Direction: Repeat the full listing, word for word.

Start of Data entries

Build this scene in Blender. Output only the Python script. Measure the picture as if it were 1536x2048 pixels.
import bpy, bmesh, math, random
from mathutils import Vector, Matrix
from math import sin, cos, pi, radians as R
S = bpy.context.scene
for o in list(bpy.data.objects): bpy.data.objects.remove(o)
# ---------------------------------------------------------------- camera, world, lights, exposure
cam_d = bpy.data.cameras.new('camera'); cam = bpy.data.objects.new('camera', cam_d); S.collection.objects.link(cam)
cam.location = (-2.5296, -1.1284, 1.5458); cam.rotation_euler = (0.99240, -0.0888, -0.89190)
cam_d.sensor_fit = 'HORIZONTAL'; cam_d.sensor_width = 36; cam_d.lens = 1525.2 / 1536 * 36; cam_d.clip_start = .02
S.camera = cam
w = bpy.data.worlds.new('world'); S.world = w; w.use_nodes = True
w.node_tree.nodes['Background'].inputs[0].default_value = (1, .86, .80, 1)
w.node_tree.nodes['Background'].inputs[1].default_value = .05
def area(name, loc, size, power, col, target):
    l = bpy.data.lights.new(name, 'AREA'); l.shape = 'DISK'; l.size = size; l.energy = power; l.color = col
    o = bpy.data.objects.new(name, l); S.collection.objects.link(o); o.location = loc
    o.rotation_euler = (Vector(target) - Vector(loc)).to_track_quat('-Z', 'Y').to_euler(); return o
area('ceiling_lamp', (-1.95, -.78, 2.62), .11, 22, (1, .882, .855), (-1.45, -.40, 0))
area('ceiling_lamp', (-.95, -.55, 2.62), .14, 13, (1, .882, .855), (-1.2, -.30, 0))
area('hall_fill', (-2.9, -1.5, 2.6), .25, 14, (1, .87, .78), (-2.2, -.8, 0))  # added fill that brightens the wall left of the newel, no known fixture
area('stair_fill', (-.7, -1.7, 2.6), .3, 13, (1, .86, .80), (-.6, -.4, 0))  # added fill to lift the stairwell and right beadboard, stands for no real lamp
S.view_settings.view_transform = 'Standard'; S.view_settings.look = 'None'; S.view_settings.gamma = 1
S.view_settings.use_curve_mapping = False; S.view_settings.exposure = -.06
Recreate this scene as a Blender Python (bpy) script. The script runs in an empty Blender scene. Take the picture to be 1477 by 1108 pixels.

End of Data entries

Answer to this task:
Build this scene in Blender. Output only the Python script. Measure the picture as if it were 1536x2048 pixels.
import bpy, bmesh, math, random
from mathutils import Vector, Matrix
from math import sin, cos, pi, radians as R
S = bpy.context.scene
for o in list(bpy.data.objects): bpy.data.objects.remove(o)
# ---------------------------------------------------------------- camera, world, lights, exposure
cam_d = bpy.data.cameras.new('camera'); cam = bpy.data.objects.new('camera', cam_d); S.collection.objects.link(cam)
cam.location = (-2.5296, -1.1284, 1.5458); cam.rotation_euler = (0.99240, -0.0888, -0.89190)
cam_d.sensor_fit = 'HORIZONTAL'; cam_d.sensor_width = 36; cam_d.lens = 1525.2 / 1536 * 36; cam_d.clip_start = .02
S.camera = cam
w = bpy.data.worlds.new('world'); S.world = w; w.use_nodes = True
w.node_tree.nodes['Background'].inputs[0].default_value = (1, .86, .80, 1)
w.node_tree.nodes['Background'].inputs[1].default_value = .05
def area(name, loc, size, power, col, target):
    l = bpy.data.lights.new(name, 'AREA'); l.shape = 'DISK'; l.size = size; l.energy = power; l.color = col
    o = bpy.data.objects.new(name, l); S.collection.objects.link(o); o.location = loc
    o.rotation_euler = (Vector(target) - Vector(loc)).to_track_quat('-Z', 'Y').to_euler(); return o
area('ceiling_lamp', (-1.95, -.78, 2.62), .11, 22, (1, .882, .855), (-1.45, -.40, 0))
area('ceiling_lamp', (-.95, -.55, 2.62), .14, 13, (1, .882, .855), (-1.2, -.30, 0))
area('hall_fill', (-2.9, -1.5, 2.6), .25, 14, (1, .87, .78), (-2.2, -.8, 0))  # added fill that brightens the wall left of the newel, no known fixture
area('stair_fill', (-.7, -1.7, 2.6), .3, 13, (1, .86, .80), (-.6, -.4, 0))  # added fill to lift the stairwell and right beadboard, stands for no real lamp
S.view_settings.view_transform = 'Standard'; S.view_settings.look = 'None'; S.view_settings.gamma = 1
S.view_settings.use_curve_mapping = False; S.view_settings.exposure = -.06
Recreate this scene as a Blender Python (bpy) script. The script runs in an empty Blender scene. Take the picture to be 1477 by 1108 pixels.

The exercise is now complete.